A young singer from Uganda is living her dream after being selected among a global group of artists of Black heritage for a career development programme and enjoying the privilege of her debut album beamed on Times Square Billboard in New York, one of the most visited locations in the world.

Ugandan singer Azawi whose debut album “African Music” has just been released is taking it all in stride when asked to describe the feeling of the high-profile international attention she has been receiving.

“The feeling ever since I released the album is great and I am so honoured and thank my incredible team for making it all happen,” she said during a virtual interview with BDLife.

The young singer from the Naakulabye neighbourhood of Kampala, whose real name is Priscilla Zawedde, is the latest among a fresh generation of artists who have emerged in East African music and aiming for global success. “The person you see on stage is the same person you see in person. I love being natural and original.”

The visibility that she is currently enjoying in some of the biggest cities in the world is thanks to her selection for the YouTube Black voices Artist Class of 2022. The announcement made in October described the selected musicians, who are as diverse as an artist from the Aboriginal community of Australia, a Cuban funk singer and a UK singer of Caribbean origin, as those at the forefront of “pushing the boundaries of music.”

“Being chosen among artists around the world is a milestone in my career because it provides a platform for my content to be available to the world,” said Azawi.

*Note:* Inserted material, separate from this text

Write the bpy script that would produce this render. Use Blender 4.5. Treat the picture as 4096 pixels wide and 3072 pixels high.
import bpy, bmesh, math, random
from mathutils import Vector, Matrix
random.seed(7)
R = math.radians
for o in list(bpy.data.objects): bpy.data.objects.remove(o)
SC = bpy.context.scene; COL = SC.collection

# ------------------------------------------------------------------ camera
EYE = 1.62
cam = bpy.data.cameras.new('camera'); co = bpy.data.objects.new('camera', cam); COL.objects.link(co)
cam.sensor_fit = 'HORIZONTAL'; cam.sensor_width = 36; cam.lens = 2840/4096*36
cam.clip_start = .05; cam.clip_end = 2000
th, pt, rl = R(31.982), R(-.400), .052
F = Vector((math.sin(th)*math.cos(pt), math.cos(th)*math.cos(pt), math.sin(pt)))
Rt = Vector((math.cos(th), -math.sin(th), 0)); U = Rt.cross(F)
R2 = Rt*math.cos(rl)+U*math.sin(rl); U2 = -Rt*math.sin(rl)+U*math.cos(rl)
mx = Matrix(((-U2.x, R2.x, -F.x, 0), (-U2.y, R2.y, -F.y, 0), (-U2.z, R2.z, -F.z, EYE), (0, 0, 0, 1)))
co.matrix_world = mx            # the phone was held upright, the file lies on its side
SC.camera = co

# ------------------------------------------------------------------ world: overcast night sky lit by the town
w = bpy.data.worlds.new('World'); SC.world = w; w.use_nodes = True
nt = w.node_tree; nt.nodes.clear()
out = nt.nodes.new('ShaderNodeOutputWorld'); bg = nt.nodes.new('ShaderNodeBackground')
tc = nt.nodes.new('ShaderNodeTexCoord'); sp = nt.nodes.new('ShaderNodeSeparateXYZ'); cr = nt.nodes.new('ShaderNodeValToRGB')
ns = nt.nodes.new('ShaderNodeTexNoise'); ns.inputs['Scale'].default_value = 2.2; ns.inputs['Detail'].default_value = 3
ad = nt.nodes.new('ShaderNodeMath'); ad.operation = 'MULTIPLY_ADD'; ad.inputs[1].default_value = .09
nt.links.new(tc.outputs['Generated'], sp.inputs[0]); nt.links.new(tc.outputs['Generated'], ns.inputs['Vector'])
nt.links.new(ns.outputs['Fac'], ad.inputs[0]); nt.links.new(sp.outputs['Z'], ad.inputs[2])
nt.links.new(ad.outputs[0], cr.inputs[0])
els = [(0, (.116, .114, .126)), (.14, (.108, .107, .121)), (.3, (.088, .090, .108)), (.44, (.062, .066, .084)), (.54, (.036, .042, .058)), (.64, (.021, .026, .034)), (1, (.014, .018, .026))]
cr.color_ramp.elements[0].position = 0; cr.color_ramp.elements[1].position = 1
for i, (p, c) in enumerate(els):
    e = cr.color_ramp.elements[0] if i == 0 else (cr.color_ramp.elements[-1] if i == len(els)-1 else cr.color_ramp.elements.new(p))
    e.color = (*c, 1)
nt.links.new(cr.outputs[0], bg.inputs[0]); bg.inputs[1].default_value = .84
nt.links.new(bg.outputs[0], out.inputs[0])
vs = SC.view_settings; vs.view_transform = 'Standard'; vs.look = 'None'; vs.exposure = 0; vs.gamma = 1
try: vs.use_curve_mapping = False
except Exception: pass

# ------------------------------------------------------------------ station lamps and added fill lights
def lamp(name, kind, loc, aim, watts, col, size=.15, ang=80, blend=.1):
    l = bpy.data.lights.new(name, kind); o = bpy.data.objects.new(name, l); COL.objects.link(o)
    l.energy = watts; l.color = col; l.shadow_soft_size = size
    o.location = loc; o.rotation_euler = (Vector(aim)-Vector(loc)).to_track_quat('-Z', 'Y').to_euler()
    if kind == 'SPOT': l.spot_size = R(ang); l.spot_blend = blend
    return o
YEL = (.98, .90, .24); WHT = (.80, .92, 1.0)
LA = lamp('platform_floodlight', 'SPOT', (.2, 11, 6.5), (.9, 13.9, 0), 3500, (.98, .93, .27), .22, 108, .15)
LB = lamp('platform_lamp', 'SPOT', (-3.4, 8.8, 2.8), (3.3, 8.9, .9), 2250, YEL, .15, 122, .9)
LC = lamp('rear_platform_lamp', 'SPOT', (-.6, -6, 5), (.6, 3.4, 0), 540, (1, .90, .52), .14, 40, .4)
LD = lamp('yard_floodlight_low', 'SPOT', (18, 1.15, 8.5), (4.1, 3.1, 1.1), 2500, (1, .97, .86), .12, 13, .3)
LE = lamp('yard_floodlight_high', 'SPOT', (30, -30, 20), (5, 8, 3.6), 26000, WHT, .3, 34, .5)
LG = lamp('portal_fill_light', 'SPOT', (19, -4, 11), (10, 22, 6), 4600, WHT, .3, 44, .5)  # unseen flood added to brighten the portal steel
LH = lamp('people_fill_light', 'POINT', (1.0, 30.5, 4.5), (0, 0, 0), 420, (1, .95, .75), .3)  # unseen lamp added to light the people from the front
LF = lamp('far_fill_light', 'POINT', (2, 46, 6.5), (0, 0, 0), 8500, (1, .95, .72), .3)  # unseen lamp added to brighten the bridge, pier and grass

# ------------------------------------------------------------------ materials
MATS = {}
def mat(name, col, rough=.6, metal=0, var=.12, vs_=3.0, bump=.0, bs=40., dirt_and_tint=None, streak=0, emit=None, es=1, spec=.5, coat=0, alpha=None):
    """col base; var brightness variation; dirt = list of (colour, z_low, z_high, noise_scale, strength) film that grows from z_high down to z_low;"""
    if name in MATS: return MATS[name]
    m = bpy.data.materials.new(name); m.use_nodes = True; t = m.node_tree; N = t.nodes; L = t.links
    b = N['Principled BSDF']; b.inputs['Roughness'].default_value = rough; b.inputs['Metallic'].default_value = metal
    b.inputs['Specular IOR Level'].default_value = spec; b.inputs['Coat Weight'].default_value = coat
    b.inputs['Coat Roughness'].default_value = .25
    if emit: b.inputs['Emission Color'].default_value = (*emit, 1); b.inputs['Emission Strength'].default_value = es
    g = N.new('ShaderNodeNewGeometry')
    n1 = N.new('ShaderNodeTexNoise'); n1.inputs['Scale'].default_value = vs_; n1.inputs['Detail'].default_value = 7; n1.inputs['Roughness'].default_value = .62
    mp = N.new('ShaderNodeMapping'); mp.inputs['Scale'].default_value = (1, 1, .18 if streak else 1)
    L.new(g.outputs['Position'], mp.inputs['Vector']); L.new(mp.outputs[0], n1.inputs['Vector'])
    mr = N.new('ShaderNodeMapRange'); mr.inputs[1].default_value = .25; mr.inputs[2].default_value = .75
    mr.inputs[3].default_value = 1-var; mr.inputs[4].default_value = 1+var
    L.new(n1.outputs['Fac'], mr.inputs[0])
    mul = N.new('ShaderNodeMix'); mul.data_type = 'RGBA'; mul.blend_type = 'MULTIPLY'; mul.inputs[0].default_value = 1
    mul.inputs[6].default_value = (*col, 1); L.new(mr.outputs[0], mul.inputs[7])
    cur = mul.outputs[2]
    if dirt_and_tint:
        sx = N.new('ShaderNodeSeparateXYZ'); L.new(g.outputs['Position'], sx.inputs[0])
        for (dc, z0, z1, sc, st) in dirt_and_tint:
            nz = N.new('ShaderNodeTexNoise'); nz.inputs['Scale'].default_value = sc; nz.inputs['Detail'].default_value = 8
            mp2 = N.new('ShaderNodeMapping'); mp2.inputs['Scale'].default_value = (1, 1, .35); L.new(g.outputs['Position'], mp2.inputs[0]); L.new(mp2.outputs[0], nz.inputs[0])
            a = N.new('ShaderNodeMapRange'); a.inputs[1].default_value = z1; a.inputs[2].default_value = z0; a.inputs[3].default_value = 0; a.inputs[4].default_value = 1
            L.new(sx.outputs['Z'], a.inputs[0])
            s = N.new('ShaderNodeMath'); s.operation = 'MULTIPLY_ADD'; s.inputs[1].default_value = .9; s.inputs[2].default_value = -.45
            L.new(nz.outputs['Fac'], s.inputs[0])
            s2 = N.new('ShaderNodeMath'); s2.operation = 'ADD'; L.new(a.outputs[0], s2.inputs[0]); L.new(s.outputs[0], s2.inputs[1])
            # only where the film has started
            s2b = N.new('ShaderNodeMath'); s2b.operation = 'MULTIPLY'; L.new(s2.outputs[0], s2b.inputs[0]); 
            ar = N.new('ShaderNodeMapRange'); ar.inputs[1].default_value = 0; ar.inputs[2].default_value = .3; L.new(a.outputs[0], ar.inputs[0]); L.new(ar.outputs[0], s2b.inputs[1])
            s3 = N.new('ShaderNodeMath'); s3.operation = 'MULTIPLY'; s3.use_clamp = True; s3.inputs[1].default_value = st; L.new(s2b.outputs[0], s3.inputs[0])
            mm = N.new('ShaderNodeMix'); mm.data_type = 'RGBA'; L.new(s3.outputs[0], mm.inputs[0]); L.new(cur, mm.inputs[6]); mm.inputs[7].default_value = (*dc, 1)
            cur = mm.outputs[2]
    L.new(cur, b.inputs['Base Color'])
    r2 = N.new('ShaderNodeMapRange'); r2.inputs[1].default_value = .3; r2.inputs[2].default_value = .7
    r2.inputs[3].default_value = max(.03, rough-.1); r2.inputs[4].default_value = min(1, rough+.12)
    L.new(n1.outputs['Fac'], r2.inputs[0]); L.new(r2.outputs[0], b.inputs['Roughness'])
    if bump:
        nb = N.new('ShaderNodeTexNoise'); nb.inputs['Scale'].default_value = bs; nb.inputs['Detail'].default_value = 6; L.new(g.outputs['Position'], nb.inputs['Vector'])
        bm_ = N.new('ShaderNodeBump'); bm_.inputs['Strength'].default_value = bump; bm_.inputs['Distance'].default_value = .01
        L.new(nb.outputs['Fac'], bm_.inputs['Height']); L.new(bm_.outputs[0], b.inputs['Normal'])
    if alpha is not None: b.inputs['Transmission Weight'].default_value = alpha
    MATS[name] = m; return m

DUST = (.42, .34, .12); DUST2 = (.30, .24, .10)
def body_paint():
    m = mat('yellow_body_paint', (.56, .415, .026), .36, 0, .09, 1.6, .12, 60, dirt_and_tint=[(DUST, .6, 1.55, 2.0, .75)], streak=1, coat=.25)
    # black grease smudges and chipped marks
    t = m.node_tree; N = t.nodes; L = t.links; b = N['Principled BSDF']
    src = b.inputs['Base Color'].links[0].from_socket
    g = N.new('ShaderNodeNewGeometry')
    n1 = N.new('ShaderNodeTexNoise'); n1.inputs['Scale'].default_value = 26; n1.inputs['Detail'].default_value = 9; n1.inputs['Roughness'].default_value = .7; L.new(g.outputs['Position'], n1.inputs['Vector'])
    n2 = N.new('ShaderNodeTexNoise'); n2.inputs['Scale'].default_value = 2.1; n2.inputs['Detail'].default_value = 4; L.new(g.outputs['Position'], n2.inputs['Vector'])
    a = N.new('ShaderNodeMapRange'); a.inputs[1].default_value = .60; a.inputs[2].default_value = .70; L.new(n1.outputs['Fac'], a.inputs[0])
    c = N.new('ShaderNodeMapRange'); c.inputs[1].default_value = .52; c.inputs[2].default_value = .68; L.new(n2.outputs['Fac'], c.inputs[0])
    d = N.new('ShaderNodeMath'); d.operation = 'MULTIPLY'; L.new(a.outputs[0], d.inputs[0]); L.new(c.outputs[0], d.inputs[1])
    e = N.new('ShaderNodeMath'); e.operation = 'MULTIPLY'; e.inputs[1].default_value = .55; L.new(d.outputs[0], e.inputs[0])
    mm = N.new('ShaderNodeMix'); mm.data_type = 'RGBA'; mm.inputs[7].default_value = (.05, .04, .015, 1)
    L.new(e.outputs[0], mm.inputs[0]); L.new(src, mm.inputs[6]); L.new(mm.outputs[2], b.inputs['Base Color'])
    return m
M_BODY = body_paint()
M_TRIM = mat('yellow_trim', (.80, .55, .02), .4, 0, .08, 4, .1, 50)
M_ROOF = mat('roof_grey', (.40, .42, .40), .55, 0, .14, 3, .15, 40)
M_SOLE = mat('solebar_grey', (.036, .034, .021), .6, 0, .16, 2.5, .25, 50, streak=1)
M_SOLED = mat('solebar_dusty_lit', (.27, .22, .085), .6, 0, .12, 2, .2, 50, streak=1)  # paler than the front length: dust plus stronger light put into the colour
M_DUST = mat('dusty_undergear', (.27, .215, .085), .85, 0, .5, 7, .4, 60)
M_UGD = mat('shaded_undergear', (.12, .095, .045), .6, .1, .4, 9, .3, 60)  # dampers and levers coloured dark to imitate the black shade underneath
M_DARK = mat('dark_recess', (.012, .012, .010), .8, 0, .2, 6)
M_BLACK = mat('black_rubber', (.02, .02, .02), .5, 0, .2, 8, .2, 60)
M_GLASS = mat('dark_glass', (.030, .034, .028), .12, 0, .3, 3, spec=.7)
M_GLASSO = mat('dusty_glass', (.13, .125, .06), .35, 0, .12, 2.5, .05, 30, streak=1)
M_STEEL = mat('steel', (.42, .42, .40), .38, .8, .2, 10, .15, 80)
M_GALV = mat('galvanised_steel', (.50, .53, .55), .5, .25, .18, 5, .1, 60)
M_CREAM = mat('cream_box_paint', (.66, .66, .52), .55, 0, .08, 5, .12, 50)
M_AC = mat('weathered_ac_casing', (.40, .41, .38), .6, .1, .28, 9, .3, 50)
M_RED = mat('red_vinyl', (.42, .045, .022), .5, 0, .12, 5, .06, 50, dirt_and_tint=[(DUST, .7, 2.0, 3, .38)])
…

YouTube Black Voices is a programme that supports black artists from across the world.

The programme is part of the larger YouTube Black Voices Fund, a global programme, launched in 2020 a $ 100 million fund to equip Black musicians with resources and support to enable them “thrive and invest in work that amplifies the voices, perspectives and stories of all Black artists around the world.”

During the six-month scholarship period, the recipients undertake training in music production, engineering, songwriting, mixing, music business and other aspects connected to the industry.

Kenya’s top pop band, Sauti Sol were in the inaugural YouTube Black Voices Class of 2021 along with other stars like Sho Modjozi from South Africa and Nigerian Fireboy DML. Azawi started as a member of Kampala’s Kika Dance Troupe in 2005 and eventually started singing with the help of a friend who mentored her as a singer-songwriter.

She has since written songs for some of Uganda’s top stars including Lydia Jazmine, Vinka Nina Roz and Eddy Kenzo, the latter with whom she has collaborated on a song from the new album.

Azawi was signed to the Ugandan label Swangz Avenue on which she released her debut recording, an EP titled LO FIT in February 2020, including the hit song “Quinamino” which became an Internet sensation.

Her first full-length album “African Music” is a collection of 16 songs and follows the release of singles like “My Year” and “Slow Dancing.”

She describes her sound as Afro-fusion because it is a combination of different influences, both from Uganda and other parts of the continent. “The inspiration is that I am representing my African roots because the album is characterised by African rhythms and sounds,” she says. “I want the music to be part of the journey of the music that comes out of Africa hence the title,” she adds.

According to her, it is no accident that the lyrics float effortlessly between English and her local dialect. “Growing up, this is how I have always spoken so when it comes to writing my songs, I followed the same formula mixing Luganda and English,” she says.

She dreams that the promotional push and the skills learnt from the YouTube Black Voices will be a launching pad to collaborate with the global community of artists and to take her music to the world.

“I want to cross the boundaries of Uganda and East Africa, spread my music over Africa and move across the world so that people can get to hear and understand what I am all about,” she says.

"Kenya is just like another home to me and I am looking forward to connecting with many more artists and producers over there," she concludes.